Re this overturned court case - Why did the initial Judge rule the way he did? - Warning graphic

About two years ago a nasty little local case popped up where newly minted policeman decided to throw his career away after five months on the job.

The news details are here. The site and the commentary are not pro-police, but it has all the news articles collected in one place.

After a trial this happened

As of today his sentence to one year in jail (and he confessed to the misconduct) was overturned.

I’m not great with reading court case opinions - Court Opinion here (PDF) - (Warning some graphic details). Why exactly was his conviction overturned if the Judge had discretion to convict him?
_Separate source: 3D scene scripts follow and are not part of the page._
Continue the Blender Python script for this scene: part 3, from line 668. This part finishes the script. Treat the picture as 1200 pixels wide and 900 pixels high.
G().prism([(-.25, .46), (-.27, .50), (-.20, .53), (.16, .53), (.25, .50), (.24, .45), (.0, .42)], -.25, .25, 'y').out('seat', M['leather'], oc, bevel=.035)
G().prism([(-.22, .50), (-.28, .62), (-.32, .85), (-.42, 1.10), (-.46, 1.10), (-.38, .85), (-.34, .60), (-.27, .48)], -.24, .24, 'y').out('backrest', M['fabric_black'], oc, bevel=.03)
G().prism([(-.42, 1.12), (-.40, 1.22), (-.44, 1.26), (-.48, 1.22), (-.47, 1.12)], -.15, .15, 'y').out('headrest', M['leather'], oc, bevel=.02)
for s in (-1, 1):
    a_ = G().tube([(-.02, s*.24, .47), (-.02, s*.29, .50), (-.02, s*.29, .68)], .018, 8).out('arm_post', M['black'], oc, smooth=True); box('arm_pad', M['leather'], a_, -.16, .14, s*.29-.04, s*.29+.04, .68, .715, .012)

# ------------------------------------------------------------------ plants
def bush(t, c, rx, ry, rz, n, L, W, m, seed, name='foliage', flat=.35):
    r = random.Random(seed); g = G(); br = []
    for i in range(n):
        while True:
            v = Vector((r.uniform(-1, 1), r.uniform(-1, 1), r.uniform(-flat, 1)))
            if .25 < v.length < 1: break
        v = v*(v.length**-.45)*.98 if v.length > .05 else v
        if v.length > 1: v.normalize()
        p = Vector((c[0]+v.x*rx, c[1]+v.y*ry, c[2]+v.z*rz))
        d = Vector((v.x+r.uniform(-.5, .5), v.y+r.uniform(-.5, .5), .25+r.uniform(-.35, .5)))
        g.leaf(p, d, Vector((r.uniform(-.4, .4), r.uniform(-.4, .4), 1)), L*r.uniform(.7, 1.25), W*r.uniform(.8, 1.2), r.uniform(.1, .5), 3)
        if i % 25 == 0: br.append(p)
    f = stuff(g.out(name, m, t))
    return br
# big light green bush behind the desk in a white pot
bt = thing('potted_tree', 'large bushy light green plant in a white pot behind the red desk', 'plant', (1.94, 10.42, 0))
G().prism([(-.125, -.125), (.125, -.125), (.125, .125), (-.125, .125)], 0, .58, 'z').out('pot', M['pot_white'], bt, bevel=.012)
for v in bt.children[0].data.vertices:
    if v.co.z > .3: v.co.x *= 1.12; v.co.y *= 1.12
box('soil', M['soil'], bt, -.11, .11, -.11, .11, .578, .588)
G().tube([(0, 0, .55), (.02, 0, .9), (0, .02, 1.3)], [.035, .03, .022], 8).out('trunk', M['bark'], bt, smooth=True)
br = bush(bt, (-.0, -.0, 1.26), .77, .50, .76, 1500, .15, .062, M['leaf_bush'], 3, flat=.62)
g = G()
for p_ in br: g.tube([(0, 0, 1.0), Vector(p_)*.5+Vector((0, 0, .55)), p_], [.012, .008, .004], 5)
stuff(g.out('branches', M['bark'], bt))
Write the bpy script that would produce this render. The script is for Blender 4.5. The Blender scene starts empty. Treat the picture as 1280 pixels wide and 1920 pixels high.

Why did the Judge sentence him in the first place if he was found innocent of the charges?

The charge of misconduct can be for unlawful acts, or acts committed that while lawful, were still wrongful.

You can only be convicted of a crime with which you are charged and the Defendant was charged with the first kind, not the second. The charge of misconduct in office that he was convicted of was based on the fact that he committed the other crimes.

It therefore made no sense to acquit him of the other charges but convict him of the misconduct.

I can’t access the site with the opinion while I’m at work, but it sounds like the OP is mixing up conviction and sentencing. The judge may have had complete discretion as to the sentence to be imposed once the defendant was convicted of misconduct in office, but to convict him the judge still had to find that each of the elements of the crime had been proven beyond a reasonable doubt.